За обращением последовал так называемый «Миланский Эдикт», определивший принципы религиозной политики Константина (313). В нем торжественно провозглашалась свобода - «и христианам и всем следовать той религии, какой каждый пожелает», христианским же церквам, кроме того, возвращались конфискованные у них во время гонения имущества. О смысле Миланского решения велись жаркие споры среди историков. Что означала эта религиозная свобода? Если, провозглашая ее, Константин вдохновлялся христианской идеей независимости религиозного убеждения от государства, то почему просуществовала она так недолго, так быстро уступила место безраздельной и принудительной монополии Христианства, на веки уничтожившей всякую религиозную свободу?

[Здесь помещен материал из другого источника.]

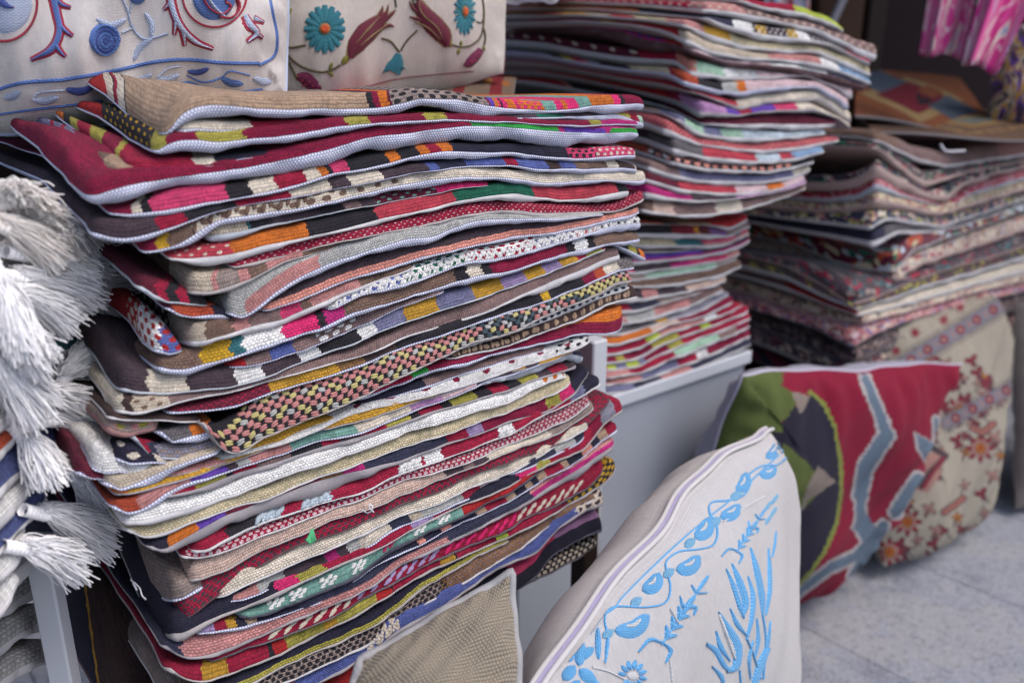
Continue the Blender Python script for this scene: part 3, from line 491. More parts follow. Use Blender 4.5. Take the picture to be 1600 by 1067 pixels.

Ответ может быть только один: свобода Константина не была христианской свободой. Понадобились столетия, чтобы то новое понимание личности, которое всеми своими корнями вырастает из Евангелия, проросло постепенно и в новое понимание государства, ограничило его неотъемлемыми правами этой личности. Мы знаем теперь, сколь мучительным оказался этот процесс, знаем, увы, и то, что сами христиане далеко не всегда были в нем носителями именно христианской, евангельской истины. Не состоит ли трагедия новой истории, прежде всего, в том, что самая христианская из всех идей нашего мира, идея абсолютной ценности человеческой личности, исторически оказалось выдвинутой и защищаемой против церковного общества, роковым символом борьбы против Церкви? А случилось это как раз потому, что с самого начала сознание христиан заворожено было обращением Константина; оно-то и помешало Церкви пересмотреть в евангельском свете теократический абсолютизм античной государственности, а, напротив, его самого слишком надолго сделало неотъемлемой частью христианского восприятия мира.